Mr. Harkin’s Navy record shows his only decoration is the National Defense Service Medal, awarded to everyone on active service during those years. He did not receive either the Vietnam Service medal or the Vietnam Campaign medal, the decorations given to everyone who served in the Southeast Asia theater. “We didn’t get them for what we did,” Mr. Harkin says. “It’s never bothered me.”
http://www.opinionjournal.com/editorial/feature.html?id=110005496
It turned out Mr. Harkin had not seen combat and was stationed in Japan. What’s more, Mr. Cheney isn’t the first Vice President to fall victim to Mr. Harkin’s acid tongue. In an editorial in 1988, we quoted “Senator Tom Harkin who served in Vietnam” (we thought at the time) saying of his Senate colleague Dan Quayle, who did not serve in Vietnam: “It’s so ironic; they get in Congress or the government and become big hawks. Don’t they have any shame at all?”
Do you think the average joe really recognizes that “vietnam ERA vet” is a different label than “vietnam vet”?
I don’t.
I think the average joe would only go so far as to differentiate between a “vet” and a “combat vet”.
“...well no, I’m not a COMBAT vet, but I’m still a vietnam veteran”
What a POS . . if I was his opponent I would hammer the crap out of the SOB
I volunteered to go. I was doing no good in college and had no idea what I wanted to do and Uncle Sam was paying for a trip to an exotic place. The army wouldn’t take me because I didn’t weigh enough so I ate a LOT for a month and went AF.I’ve been back several times and will go back at least once more, maybe to stay, if we get Obamacare.
Sorry. That was Mark Moyar’s Triumph Forsaken. (Pulitzer nominated). See his website at www.triumphforsaken.com
btt
My own feeling is that in some way the Vietam war much exhausted the expansionist zeal of Communism, after paying such a large price for what they gained, while becoming more well-known for its repression, and need to gain allegiance by force. Had they taken Vietnam quickly i think it would have been encouraged expanded much more.
Meanwhile, the ideological revolution of rebellion against moral authority (with relative little valid quest for a better reality, but which instead sought fantasy thru drugs) which sympathized with Communism, and helped them win over S. Vietnam, also enabled a ideological Communist victory in the US.
This Viet Nam vet believes that we did lose the war,not because of the military,but because our communist-accomadating politicians betrayed us. They wouldn’t let us win. Look at the result: South Viet Nam went communist. This could have been prevented.

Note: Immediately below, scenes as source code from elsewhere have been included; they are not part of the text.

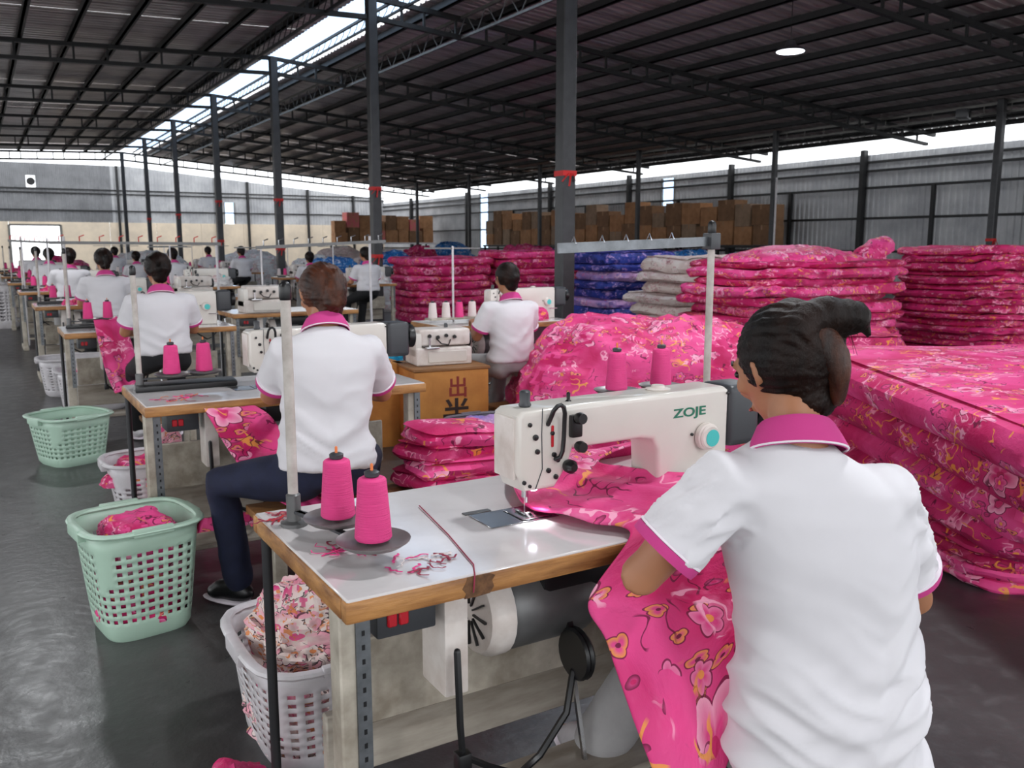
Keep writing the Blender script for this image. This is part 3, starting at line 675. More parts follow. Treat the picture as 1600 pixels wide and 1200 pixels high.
    MB().lathe([(.03, 0), (.032, .003), (.018, .006), (.016, .012)], 22, (.4, .01, .26)).build('oil_cap', M['enamel2'], t)
    MB().lathe([(.009, 0), (.009, .004)], 12, (.004, -.03, .068)).build('needle_lamp', M['led'], t)
    if logo:
        m = Matrix.Translation((.452, -.0532, .207)) @ Matrix.Rotation(R(90), 4, 'X') @ Matrix.Shear('XY', 4, (0, 0))
        curve_text('ZOJE', .031, m @ Matrix.Shear('XY', 4, (0, 0)), M['logo'], 'logo', t, .0005, 1.55)
    return t
def cone(x, y, z, label, mt='thread', s=1., group='pink thread cones'):
    t = empty('thread_cone', (x, y, z), random.uniform(0, 6), label, 'thread', group)
    pr = [(.034, 0), (.0365, .004)]
    for k in range(11):
        f = k/10; pr += [(.0365-.0085*f, .006+.112*f)]
    pr += [(.026, .121), (.02, .124), (.012, .124)]
    MB().lathe([(r*s, h*s) for r, h in pr], 28).build('thread', M[mt], t)
    MB().lathe([(.011*s, .124*s), (.0145*s, .126*s), (.015*s, .134*s), (.01*s, .137*s)], 16).build('cone_core', M['darkgrey'], t)
    return t
def dish(t, x, y, z, r=.072):
    d = MB().lathe([(.012, -.008), (r*.8, -.006), (r, .004), (r+.001, .007), (r*.78, .0), (.01, .001)], 36, (x, y, z)).build('dish', M['dish'], t)
    MB().sweep([(x, y, z), (x, y, z+.155)], .003, 8).build('spike', M['orange'], d)
    return d
def thread_stand(x, y, z, h, dishes, label, arm=None, pole='pole'):
    t = empty('thread_stand', (x, y, z), 0, label, 'thread stand', 'thread stands on the sewing tables')
    MB().sweep([(0, 0, 0), (0, 0, h)], .0115, 12, False).build('pole', M[pole], t)
    MB().lathe([(.03, 0), (.03, .008), (.016, .012), (.016, .07), (.012, .074)], 16).build('clamp', M['grey'], t)
    MB().sweep([(0, 0, h-.002), (0, 0, h+.02)], .0135, 12).build('pole_cap', M['black'], t)
    for (dx, dy, dz) in dishes:
        MB().bar((0, 0, dz-.012), (dx, dy, dz-.012), .014, .006).build('support_arm', M['darkgrey'], t); dish(t, dx, dy, dz)
    if arm:
        a = MB().bar((0, 0, h-.03), arm, .008, .028).build('guide_arm', M['galv'], t)
        MB().rbox(-.02, .02, -.02, .02, h-.055, h-.005, .004).build('arm_clamp', M['darkgrey'], t)
        k = MB(); e = V(arm)-V((0, 0, h-.03))
        for f in (.3, .45, .6, .75, .92): q = V((0, 0, h-.03))+e*f; k.sweep([q+V((0, 0, .012)), q+V((0, -.01, .03)), q+V((0, -.02, .012))], .0022, 6)
        k.build('thread_hook', M['steel'], a)['kind'] = 'stuff'
    return t

T1X, T1Y, H = .505, 1.40, .78
t1 = table_thing(T1X, T1Y, 'nearest sewing table, pale top with worn beech edges and machine on it')
m1 = machine(1.04, 1.665, H, 'cream industrial lockstitch sewing machine with green lettering, nearest', True)
l = bpy.data.lights.new('needle_light', 'SPOT'); l.energy = 1.6; l.spot_size = R(85); l.spot_blend = .6; l.shadow_soft_size = .008; l.color = (.93, .95, 1)
lo = bpy.data.objects.new('needle_light', l); C.objects.link(lo); lo.parent = m1; lo.location = (.004, -.035, .064); lo.rotation_euler = (R(-12), R(8), 0)
thread_stand(.562, 1.872, H, .51, [(.052, -.143, .045), (.06, -.318, .045)], 'white pole stand with two grey spool dishes on the nearest table')
cone(.614, 1.729, H+.052, 'pink thread cone on rear dish of the nearest table'); cone(.622, 1.554, H+.052, 'pink thread cone on front dish of the nearest table')
pk = PY(1080, 600, 2.1); ph = PY(1087, 362, 2.1); ae = PY(872, 388, 2.02)
zb = .78
c1, c2 = PY(963, 608, 2.22), PY(1032, 600, 2.22)
thread_stand(pk.x, 2.03, zb, ph.z-zb, [(c1.x-pk.x, .19, c1.z-zb-.007), (c2.x-pk.x, .19, c1.z-zb-.007)], 'tall white pole stand with guide arm behind the nearest sewing machine', (ae.x-pk.x, -.01, ae.z-zb))
cone(c1.x, 2.22, c1.z, 'left of two pink thread cones behind the nearest machine', s=.98); cone(c2.x, 2.22, c1.z, 'right of two pink thread cones behind the nearest machine', s=.98)
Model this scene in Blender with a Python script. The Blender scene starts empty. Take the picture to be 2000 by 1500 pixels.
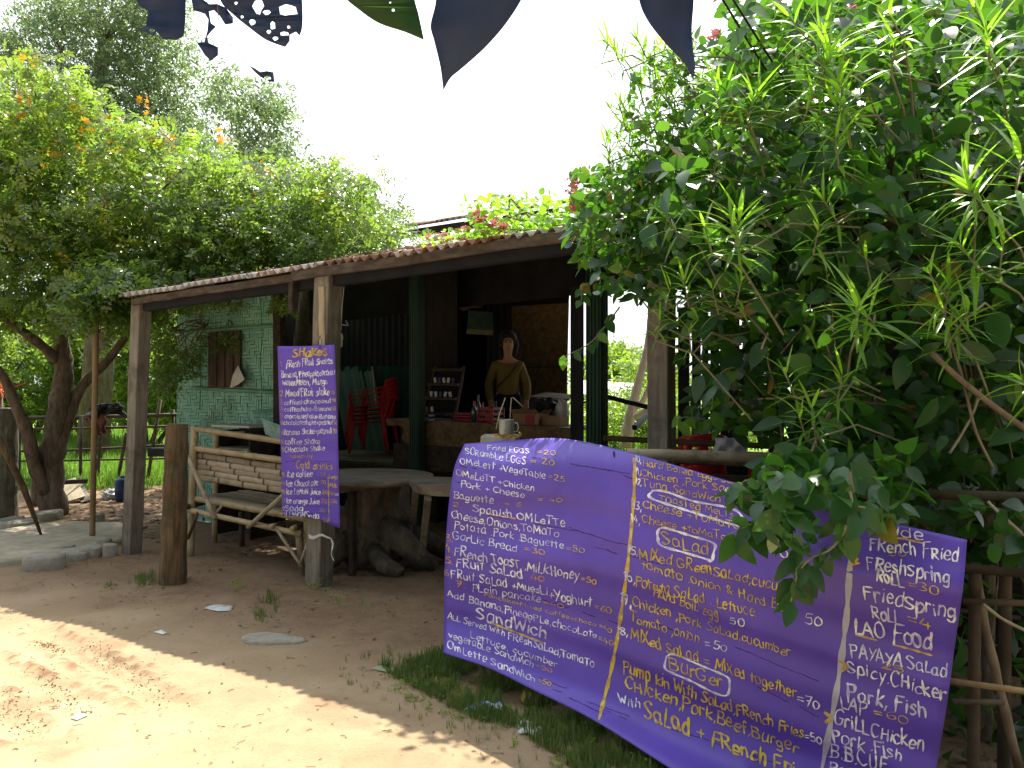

I already knew this. But I am not very good at conveying it to the folks on this thread.
I’m really really glad you posted it.
As it was explained to me, all are considered “vets” of some fashion because there were so many that were called up and pulled into the war theater. national guard units, reservists, and other soldiers all over the globe could’ve been shipped off to war at any moment. Lots of them were.
I can’t remember the official terminology, but there is also a distinction made between those that only served in the continental US and those that served outside the continental US...alaska and hawaii are included as “overseas”.
A soldier that spent his entire enlistment term in alaska and/or hawaii is considered a veteran of a foreign war if he was there during the “vietnam war era”.